**The task**
Up to and including the line containing "R = math.radians", please reproduce the lines of the listing below, starting from the top.

* Begin Raw records *

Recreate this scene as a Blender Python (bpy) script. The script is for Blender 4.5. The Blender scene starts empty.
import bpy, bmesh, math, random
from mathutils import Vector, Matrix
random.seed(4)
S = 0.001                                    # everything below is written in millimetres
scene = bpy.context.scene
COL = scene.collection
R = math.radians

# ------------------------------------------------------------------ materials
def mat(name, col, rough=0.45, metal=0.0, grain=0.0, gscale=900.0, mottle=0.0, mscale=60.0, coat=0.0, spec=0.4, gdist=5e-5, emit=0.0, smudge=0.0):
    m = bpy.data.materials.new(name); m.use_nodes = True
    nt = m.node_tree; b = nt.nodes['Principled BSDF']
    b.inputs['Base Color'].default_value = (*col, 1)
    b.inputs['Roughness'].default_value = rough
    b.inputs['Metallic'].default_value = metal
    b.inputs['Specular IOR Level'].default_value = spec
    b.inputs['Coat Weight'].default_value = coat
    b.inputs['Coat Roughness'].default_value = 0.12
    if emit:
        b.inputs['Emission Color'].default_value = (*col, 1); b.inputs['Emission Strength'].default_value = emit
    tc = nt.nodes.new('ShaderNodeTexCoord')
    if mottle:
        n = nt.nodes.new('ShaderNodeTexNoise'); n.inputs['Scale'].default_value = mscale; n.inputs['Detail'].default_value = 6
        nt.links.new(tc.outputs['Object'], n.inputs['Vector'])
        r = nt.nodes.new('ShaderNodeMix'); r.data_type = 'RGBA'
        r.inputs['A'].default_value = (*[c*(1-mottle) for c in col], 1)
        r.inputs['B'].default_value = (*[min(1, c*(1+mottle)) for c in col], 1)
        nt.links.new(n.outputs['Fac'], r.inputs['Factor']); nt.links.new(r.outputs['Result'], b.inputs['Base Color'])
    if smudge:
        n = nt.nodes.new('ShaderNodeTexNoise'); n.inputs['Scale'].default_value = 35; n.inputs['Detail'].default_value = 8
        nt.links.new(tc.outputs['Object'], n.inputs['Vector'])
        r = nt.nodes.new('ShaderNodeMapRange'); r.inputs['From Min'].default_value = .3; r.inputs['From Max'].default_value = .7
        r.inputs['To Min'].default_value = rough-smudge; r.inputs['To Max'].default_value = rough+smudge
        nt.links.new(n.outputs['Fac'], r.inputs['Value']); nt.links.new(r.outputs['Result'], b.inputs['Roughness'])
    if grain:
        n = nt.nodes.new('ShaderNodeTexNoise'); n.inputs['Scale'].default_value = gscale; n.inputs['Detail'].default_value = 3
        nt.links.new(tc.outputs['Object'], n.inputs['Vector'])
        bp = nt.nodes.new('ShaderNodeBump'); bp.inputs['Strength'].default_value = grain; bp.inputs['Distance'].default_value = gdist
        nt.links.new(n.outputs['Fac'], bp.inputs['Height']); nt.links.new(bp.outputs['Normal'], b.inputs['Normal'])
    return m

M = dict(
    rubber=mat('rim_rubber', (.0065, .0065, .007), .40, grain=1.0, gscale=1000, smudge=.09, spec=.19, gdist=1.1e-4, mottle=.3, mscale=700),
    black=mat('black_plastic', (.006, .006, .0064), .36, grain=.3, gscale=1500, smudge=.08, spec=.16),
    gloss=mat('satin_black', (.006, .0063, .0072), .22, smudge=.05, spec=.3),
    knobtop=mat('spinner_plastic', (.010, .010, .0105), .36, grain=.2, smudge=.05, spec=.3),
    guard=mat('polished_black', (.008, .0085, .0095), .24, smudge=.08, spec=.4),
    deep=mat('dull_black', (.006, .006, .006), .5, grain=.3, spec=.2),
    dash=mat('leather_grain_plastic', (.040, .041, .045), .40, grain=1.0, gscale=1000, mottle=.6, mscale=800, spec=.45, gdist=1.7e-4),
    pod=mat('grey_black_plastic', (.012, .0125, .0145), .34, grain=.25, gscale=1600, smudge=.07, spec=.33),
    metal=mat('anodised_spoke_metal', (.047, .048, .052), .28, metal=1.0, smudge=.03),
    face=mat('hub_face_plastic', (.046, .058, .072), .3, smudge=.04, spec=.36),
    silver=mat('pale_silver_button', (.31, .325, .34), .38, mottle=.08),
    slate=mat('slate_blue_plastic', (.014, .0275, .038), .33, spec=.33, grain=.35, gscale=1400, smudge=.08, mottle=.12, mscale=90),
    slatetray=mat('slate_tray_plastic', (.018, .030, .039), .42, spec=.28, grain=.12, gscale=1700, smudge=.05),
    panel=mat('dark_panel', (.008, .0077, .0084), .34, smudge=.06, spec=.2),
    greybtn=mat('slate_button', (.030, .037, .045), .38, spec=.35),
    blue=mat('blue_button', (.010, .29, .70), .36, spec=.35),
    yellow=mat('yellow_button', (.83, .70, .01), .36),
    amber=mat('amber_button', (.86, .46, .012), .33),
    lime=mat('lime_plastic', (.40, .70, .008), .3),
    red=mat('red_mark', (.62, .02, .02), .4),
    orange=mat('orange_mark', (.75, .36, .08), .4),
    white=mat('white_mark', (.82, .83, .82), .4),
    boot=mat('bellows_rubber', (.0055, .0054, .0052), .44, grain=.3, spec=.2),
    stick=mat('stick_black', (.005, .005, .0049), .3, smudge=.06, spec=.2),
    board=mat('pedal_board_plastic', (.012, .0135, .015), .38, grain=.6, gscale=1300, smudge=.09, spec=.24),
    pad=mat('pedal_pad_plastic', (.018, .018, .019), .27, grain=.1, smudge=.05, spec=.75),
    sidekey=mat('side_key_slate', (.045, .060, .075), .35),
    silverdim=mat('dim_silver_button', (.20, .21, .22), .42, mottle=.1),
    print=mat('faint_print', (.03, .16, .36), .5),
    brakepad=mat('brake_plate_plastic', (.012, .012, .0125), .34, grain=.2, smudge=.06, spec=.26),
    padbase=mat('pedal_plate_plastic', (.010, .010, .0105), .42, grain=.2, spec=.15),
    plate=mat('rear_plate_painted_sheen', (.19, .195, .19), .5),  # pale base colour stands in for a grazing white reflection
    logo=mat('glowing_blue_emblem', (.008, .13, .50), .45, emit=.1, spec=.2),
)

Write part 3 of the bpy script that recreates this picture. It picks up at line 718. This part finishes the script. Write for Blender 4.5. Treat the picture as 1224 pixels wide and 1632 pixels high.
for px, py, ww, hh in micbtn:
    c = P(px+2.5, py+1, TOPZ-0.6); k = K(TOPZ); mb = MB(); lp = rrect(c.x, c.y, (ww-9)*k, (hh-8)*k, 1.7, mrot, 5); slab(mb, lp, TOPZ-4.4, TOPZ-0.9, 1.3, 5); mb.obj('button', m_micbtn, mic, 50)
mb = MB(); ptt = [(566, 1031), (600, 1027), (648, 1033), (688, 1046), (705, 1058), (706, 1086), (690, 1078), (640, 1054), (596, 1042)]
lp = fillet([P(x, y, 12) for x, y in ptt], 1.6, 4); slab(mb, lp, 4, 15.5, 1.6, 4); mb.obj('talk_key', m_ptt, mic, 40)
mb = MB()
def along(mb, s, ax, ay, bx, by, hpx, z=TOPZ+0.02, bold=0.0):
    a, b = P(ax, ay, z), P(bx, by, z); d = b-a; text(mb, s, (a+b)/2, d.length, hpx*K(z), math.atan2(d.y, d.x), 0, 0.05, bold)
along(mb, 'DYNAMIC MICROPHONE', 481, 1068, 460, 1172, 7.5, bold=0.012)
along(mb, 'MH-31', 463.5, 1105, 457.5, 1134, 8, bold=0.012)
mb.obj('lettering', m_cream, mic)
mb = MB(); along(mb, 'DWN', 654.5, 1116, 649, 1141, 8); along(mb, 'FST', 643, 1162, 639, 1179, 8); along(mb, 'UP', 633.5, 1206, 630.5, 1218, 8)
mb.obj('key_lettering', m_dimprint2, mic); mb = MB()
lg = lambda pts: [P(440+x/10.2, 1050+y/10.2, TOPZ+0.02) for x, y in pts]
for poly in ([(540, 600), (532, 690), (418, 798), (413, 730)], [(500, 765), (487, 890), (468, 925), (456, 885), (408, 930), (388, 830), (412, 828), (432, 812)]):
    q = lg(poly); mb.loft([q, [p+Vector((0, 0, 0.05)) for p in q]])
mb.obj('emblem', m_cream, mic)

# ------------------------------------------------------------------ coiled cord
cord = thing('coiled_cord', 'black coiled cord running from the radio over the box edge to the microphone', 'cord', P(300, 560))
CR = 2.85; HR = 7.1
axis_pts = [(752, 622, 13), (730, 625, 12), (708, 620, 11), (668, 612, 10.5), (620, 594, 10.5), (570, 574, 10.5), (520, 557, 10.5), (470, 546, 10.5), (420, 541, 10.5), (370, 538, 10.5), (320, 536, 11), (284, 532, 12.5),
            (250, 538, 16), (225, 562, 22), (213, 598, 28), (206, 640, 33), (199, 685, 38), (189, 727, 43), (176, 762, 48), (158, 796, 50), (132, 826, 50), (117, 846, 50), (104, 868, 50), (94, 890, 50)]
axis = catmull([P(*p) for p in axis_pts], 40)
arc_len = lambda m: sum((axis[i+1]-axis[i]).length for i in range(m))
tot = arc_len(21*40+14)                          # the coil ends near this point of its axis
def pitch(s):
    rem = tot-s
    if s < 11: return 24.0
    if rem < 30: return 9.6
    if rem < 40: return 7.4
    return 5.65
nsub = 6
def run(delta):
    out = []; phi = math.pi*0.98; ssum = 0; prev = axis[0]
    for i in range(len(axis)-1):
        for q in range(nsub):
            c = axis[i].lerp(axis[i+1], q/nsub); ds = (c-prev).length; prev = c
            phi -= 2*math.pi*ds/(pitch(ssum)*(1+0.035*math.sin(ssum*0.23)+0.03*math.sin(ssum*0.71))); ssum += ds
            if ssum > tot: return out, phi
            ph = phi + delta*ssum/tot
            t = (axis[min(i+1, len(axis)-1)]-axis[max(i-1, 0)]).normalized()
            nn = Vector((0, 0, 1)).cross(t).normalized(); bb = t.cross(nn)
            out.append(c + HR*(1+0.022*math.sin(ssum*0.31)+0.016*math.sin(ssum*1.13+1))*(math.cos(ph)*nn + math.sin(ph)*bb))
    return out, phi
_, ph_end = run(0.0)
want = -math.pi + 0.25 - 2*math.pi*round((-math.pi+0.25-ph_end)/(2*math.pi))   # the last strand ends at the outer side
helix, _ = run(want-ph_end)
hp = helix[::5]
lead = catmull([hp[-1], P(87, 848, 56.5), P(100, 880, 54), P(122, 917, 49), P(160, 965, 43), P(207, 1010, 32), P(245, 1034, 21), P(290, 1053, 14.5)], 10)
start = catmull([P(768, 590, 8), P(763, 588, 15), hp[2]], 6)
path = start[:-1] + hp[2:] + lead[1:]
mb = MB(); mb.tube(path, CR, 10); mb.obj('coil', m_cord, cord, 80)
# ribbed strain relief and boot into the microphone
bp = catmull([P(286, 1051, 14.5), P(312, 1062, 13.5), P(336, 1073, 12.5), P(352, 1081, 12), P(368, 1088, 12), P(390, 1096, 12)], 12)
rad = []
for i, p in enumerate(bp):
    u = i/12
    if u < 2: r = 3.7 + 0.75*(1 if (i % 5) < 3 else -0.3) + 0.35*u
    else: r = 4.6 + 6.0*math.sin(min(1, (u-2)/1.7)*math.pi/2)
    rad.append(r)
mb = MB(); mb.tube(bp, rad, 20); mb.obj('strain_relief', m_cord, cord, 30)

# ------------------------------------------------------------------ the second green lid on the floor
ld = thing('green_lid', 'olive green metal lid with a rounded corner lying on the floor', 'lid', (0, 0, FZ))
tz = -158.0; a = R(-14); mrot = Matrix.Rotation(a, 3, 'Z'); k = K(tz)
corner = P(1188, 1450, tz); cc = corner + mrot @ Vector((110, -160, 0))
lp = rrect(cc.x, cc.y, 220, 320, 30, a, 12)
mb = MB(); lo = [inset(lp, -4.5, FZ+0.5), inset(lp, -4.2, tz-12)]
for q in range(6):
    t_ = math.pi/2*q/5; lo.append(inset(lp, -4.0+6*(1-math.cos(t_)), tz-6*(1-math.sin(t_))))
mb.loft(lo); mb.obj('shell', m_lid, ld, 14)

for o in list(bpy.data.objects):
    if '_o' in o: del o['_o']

* End Raw records *

**Solved problem**
Recreate this scene as a Blender Python (bpy) script. The script is for Blender 4.5. The Blender scene starts empty.
import bpy, bmesh, math, random
from mathutils import Vector, Matrix
random.seed(4)
S = 0.001                                    # everything below is written in millimetres
scene = bpy.context.scene
COL = scene.collection
R = math.radians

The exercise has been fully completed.